Unos se quejan de que “no es una capilla que ayude al recogimiento”, otros opinan que “es una pena que sea tan pequeña”… Pero las quejas no son más que fáciles excusas para justificar que no dediquemos unos minutos para estar con Él, con el Señor de los señores.
Conforme me voy acercando a la Virgen del Rocío, veo que no retira la mirada del tesoro de sus manos. En ellas lo encontramos como un Dios hecho Niño, al que podemos mirar con confianza porque siempre nos ofrece alegría y generosidad, tanta generosidad que se quedó entre nosotros en el Misterio grandioso del amor, en el Santísimo sacramento del altar.

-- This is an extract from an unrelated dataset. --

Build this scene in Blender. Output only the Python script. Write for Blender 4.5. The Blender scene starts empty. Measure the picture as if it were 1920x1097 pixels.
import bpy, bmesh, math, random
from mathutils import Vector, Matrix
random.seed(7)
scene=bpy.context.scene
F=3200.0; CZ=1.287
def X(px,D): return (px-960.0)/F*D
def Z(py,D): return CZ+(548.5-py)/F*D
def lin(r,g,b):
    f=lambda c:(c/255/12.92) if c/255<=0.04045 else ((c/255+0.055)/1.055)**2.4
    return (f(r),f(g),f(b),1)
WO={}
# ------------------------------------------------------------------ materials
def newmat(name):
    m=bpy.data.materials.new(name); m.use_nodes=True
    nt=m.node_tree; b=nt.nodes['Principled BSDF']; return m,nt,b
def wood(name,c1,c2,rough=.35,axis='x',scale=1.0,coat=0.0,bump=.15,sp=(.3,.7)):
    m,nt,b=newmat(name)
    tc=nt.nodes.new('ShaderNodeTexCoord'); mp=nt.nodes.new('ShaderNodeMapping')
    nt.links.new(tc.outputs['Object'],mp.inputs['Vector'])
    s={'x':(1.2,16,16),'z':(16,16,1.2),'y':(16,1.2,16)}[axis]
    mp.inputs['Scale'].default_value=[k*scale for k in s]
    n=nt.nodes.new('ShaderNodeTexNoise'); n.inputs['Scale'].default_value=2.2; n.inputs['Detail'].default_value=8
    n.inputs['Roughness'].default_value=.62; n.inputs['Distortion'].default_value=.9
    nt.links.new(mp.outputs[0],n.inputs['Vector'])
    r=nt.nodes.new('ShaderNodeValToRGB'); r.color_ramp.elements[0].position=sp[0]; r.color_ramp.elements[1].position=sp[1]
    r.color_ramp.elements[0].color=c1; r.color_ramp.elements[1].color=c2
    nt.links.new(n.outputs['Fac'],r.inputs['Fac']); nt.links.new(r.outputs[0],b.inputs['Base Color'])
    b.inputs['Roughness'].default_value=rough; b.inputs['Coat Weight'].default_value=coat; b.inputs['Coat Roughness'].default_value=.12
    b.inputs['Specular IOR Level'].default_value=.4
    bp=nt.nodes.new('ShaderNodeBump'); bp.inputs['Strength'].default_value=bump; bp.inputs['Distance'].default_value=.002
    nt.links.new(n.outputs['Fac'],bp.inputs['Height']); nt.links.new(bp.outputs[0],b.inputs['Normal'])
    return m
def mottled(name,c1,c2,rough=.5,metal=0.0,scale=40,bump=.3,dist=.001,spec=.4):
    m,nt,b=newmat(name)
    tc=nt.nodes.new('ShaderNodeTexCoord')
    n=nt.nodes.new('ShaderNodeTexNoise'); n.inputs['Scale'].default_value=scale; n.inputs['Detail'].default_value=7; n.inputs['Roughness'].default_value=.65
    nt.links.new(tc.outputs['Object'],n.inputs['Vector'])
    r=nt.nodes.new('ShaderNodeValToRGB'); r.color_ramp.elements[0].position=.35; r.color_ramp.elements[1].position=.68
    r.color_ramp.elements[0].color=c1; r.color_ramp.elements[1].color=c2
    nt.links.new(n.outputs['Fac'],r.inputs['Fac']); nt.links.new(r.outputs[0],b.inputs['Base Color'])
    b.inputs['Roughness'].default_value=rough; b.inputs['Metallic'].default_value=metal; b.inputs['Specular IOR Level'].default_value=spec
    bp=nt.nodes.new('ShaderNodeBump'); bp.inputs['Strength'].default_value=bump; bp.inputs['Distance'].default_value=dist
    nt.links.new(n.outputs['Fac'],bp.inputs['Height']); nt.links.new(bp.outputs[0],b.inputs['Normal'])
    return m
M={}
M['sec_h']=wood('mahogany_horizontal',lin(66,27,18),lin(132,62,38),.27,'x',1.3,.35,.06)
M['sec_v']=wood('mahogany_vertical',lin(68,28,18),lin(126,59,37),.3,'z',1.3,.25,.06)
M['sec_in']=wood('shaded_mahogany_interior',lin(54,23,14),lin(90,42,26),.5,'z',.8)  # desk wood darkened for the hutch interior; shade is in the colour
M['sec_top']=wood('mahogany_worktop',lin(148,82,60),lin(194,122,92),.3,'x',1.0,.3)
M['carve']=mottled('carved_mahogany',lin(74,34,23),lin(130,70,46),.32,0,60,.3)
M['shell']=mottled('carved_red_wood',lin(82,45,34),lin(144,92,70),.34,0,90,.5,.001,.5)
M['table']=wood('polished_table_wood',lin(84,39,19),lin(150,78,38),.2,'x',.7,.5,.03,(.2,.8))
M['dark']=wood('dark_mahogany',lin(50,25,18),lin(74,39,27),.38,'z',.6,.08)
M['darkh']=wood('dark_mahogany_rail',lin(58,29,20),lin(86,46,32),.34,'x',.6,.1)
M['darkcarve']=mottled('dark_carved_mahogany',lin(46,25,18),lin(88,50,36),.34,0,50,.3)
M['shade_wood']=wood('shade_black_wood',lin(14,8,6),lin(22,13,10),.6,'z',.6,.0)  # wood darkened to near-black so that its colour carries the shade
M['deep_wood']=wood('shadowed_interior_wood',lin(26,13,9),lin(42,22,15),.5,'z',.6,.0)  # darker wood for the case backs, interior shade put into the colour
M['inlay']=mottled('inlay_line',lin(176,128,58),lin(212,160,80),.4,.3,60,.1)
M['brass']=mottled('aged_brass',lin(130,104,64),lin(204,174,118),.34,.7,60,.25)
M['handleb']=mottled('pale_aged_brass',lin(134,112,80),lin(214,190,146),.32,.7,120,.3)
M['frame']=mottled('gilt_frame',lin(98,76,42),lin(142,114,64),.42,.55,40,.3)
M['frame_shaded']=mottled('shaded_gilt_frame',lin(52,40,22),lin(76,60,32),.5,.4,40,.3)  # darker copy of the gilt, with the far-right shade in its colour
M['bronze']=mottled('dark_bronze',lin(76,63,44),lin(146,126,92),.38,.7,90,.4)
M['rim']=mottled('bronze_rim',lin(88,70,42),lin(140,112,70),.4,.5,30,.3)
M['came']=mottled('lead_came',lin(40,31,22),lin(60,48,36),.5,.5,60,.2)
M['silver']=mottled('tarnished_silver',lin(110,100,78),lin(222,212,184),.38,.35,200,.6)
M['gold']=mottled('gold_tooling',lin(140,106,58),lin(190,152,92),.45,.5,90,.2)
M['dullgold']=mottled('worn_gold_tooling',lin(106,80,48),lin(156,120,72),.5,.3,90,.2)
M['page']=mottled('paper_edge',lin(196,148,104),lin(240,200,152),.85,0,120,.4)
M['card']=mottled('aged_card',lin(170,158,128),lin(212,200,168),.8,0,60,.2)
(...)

Debería ser el primero en acaparar nuestras miradas y, curiosamente, es al que menos atención le prestamos, y está ahí, silencioso y paciente, en la pequeña capilla que para custodiarlo se construyó en la ermita del Rocío. Tan silencioso y paciente como nuestra Madre, que nos muestra continuamente dónde está Él y seguimos saliendo de su presencia como si no nos hubiéramos enterado.
A Ella sean dadas las gracias por llevarnos de la mano al Señor de los señores.